Matičič was born in Ljubljana in 1926. He graduated in composition and conducting from the Ljubljana Academy of Music. The first instrument he picked up was the violin, but he later became enamoured of the piano, reads a statement posted on the website of the Slovenian Academy of Sciences and Arts, of which he had been a full member since 2007.

In the late 1950s and early 1960s he studied in Paris under Nadia Boulanger, a renowned French music teacher and conductor known for mentoring many leading composers and musicians of the 20th century. He later collaborated with the experimental collective Groupe de Recherches Musicales, led by Pierre Schaeffer, who is considered to have been one of the most influential experimental and electroacoustic musicians.
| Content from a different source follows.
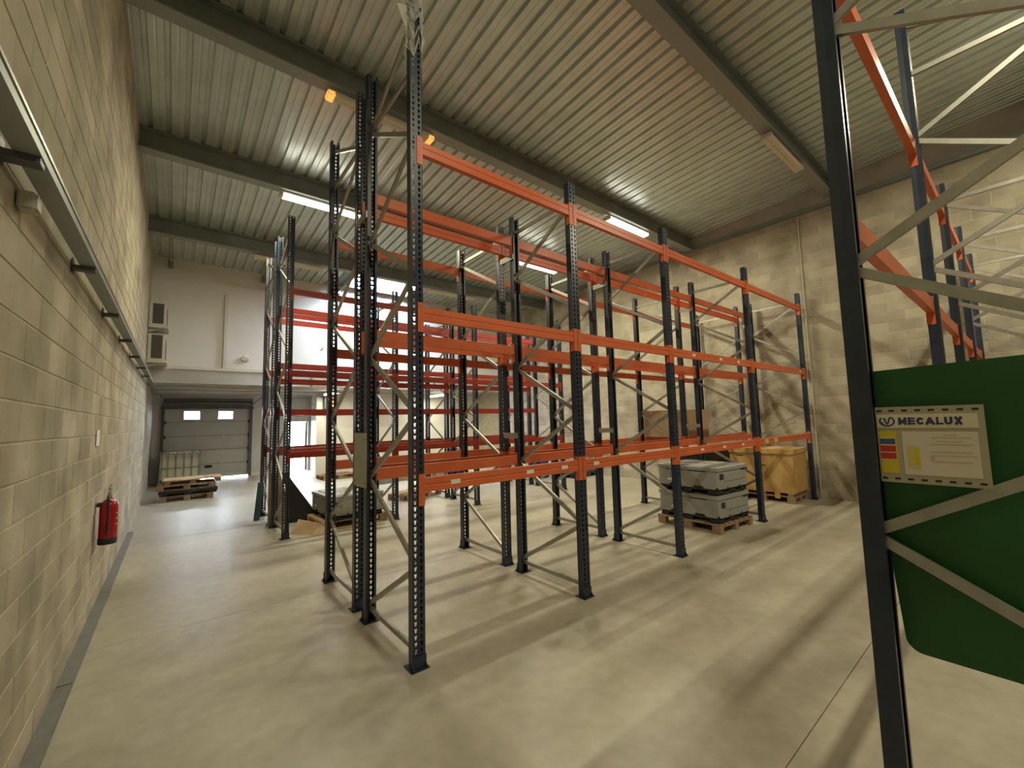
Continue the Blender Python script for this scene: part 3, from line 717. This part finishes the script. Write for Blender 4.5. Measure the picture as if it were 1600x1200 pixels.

Matičič taught music at several schools, including the Ljubljana Academy of Music. He also taught piano at several conservatoires in Paris.

His debut compositions were influenced by Romanticism and Impressionism, but following the time spent abroad, his work acquired a contemporary feel. His best known works include two concertos for piano and orchestra, a concerto for cello and orchestra, and pieces created in a modernist and experimental mode.

On the occasion of his 90th birthday, he told the STA that beauty was what he was looking for. "My soul has pushed me to look for beauty, the beauty we have always admired in the wonderfully composed pieces of music..." he said.